The mass exodus was a humiliation for the Soviets. In June 1961, at a summit in Vienna, Austria, Soviet leader Nikita Khrushchev threatened President John F. Kennedy with cutting off US access to West Berlin, much like Khrushchev’s predecessor, Josef Stalin, had tried to do during the Airlift.

We all began to wonder if the much-feared Third World War would flare up right where we stood, in West Berlin.

We kept up with our normal duties into early summer, but our infantry troops and tank units intensified their training.

East Berlin Soldiers in front of barbed-wire

Barbed-wire barrier on Bernauer Strasse: People’s Police keep East Berliners in check, 13 August 1961 (German Federal Government, Photographer: Horst Siegmann)

Sunday, August 13, 1961, dawned a cool, bright, and crystal clear 50 degrees, a perfect day for a drive around town.

Sue and I packed Margie and our new baby into our little Volkswagen Beetle and made our way toward the reception center at Marienfelde, where there were small wooded areas for family recreation.

The line of refugees waiting at the transit camp was tremendous, several blocks long. Those in line seemed to know that something was up. Something big.

Just across the border, in East Berlin, we could see some military activity. It looked like East German troops laying concertina wire.

I told my wife that we better head back to our apartment as I was sure we were going to go on alert

Sure enough, as soon as we got back, I was told to put on fatigues, grab my combat gear, and report to the Army Post Office. We stayed mostly on alert for the next several weeks. This Wall going up to the east had caught us all by surprise.

It was a dismal and frightening scar cut through the city, zigzagging north to south, about 100 miles: barbed wire and cinder blocks stacked up to fifteen feet, later replaced by solid concrete walls. At the Wall’s foot sat barbed wire and mines. Perched atop, more barbed wire, watchtowers, and gun emplacements.

No more free passage. No more open streets and sidewalks. All vehicle and pedestrian traffic narrowed to a single crossing point at Friederichsstrasse –“Checkpoint Charlie”–manned on our side by US Army MP’s and on the other side by Russian soldiers and East German Police.

Eventually, our duty got back almost to normal, although we now received briefings on how to get our spouses and kids out of Berlin if the shooting started.

Looking back, I realize now how brave the spouses were. Very few of them left Berlin. If World War III had erupted, they would have suffered whatever fate we did.

I also see how naïve many of us were. We wanted to knock the wall down and re-open the city in brave defiance of the Soviets and East Germans. Some Assistant Secretary of State came to talk sense into us at Berlin Command, letting us know we couldn’t just tear down the wall.
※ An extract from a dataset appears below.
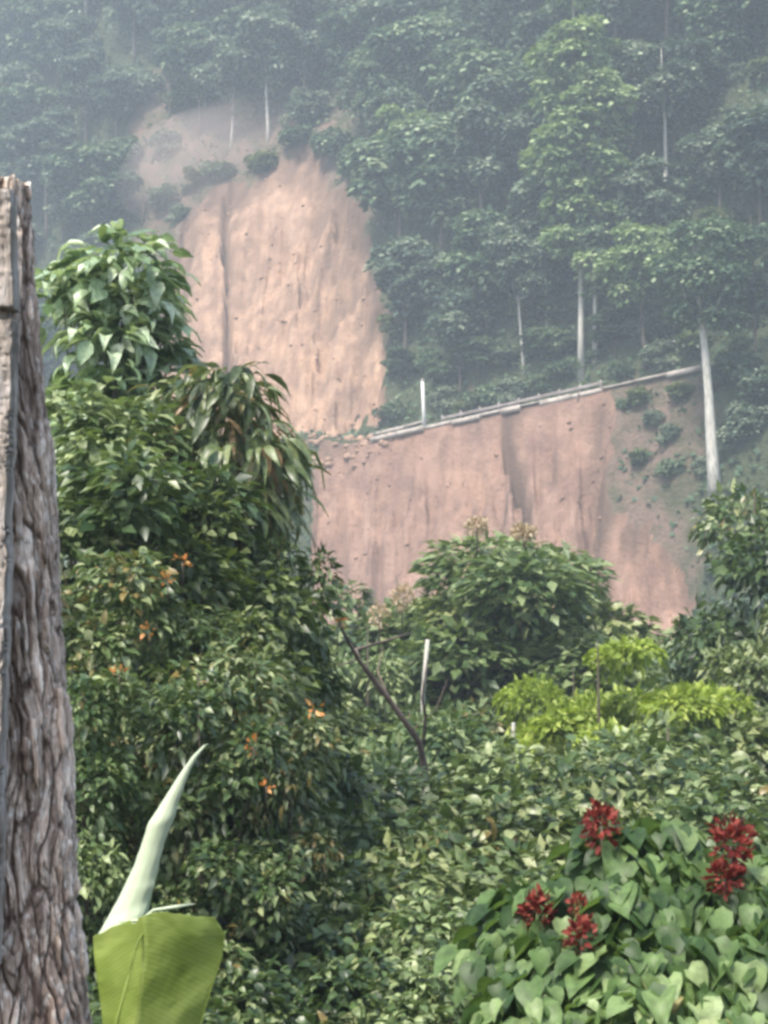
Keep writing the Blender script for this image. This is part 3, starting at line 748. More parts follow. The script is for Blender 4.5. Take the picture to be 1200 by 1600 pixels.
# ------------------------------------------------------------------ the middle distance
L = [  # proto, px, top py, Y, label, width factor
 (MT[0], 785, 822, 36, 'rounded dense green tree in front of the foot of the lower scar', 1.12),
 (MT[2], 650, 900, 38, 'dark green tree left of the rounded tree below the lower scar', .9),
 (MT[4], 860, 905, 37, 'olive tree at the right shoulder of the rounded tree below the lower scar', .8),
 (MT[5], 1195, 740, 30, 'tall dark green tree at the right edge below the pale trunk', .62),
 (MT[1], 1200, 935, 27, 'green tree under the tall dark tree at the right edge', .55),
 (lime[0], 955, 985, 23.5, 'bright yellow green feathery tree right of centre', .62),
 (lime[1], 900, 1045, 25, 'yellow green layered tree just left of and below the brightest one', .42),
 (MT[6], 1040, 1110, 21.5, 'light green tree spreading below the bright feathery tree', .9),
 (MT[4], 1150, 1075, 24, 'olive tree at the right edge below the dark green trees', .85),
 (MT[3], 575, 1010, 33, 'pale green loose tree behind the bare forked branch', .6),
 (MT[1], 470, 985, 27, 'olive tree filling the gap left of the bare forked branch', .8),
 (MT[5], 700, 1085, 27, 'dark tree under the rounded tree, right of the bare branch', .8),
 (MT[4], 780, 1165, 22, 'olive tree with a spreading crown in the middle of the thicket', .8),
 (MT[6], 655, 1085, 22.5, 'light green bushy tree below the bare branch', .75),
 (MT[2], 520, 1120, 21, 'dark green tree left of the light green bushy tree', .7),
 (MT[1], 930, 1180, 20, 'olive green tree above the heart leaved shrub', .75),
 (MT[4], 1080, 1190, 19, 'olive tree behind the red flower clusters at right', .7),
 (MT[5], 1190, 1180, 19, 'dark tree at the right edge behind the red flowers', .6),
]
for (t, px, py, Y, lb, dx) in L:
    stand(t, px, py, Y, lb, 'tree', 'trees of the near thicket', 'feathery_tree' if t in lime else 'broadleaf_tree', rng.uniform(0, 6), dx)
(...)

He was roundly booed.

The agreement signed between the Great Powers at Potsdam back in 1945 after Germany’s surrender had guaranteed free passage of all parties, US and Soviet, between East and West Berlin. We were determined to demonstrate that right on a nightly basis by passing through Checkpoint Charlie without showing IDs or otherwise asking permission of the East German police.

That was my duty about once a month, and it was always tense. My duty sergeant and I, armed with nothing by our .45s, drove our Army Chevrolet through the checkpoint as the East Germans glared and harassed us.

Other American personnel were on occasion stopped and turned around.

President Kennedy sent General Lucius D. Clay, hero of the Berlin Airlift, to the American sector, along with an infantry brigade, tanks, and Vice President Lyndon Johnson, as a show of resolve.

Clay increased the number of probing rides like the one my sergeant and I did. Each time the East Germans stopped or harassed us, Clay escalated the standoff by adding MPs, jeeps, even Army bulldozers to the crossing parties.

Finally, on October 27, Clay ordered ten M48 tanks into position opposite Checkpoint Charlie. The Soviets on the other side responded with ten T55 tanks. The two sides stared each other down for sixteen hours, engines rumbling, a football field-and-a-half apart on Friederichsstrasse. Once again, World War III seemed close to starting right outside my family’s doorstep.

Both sides, thankfully, pulled back. Just like in 1948-49, neither the US nor the Soviet Union wanted war in the middle of Europe. The Soviets tacitly guaranteed access to the East in return for an equally tacit pledge from Kennedy not to attack East Berlin.

My tour of duty ended in March 1963, three months before President Kennedy’s iconic  “Ich bin ein Berliner” speech.

I’m proud of the small part I played in this history-making saga, that moment in the Cold War when the fate of the world hung in the balance.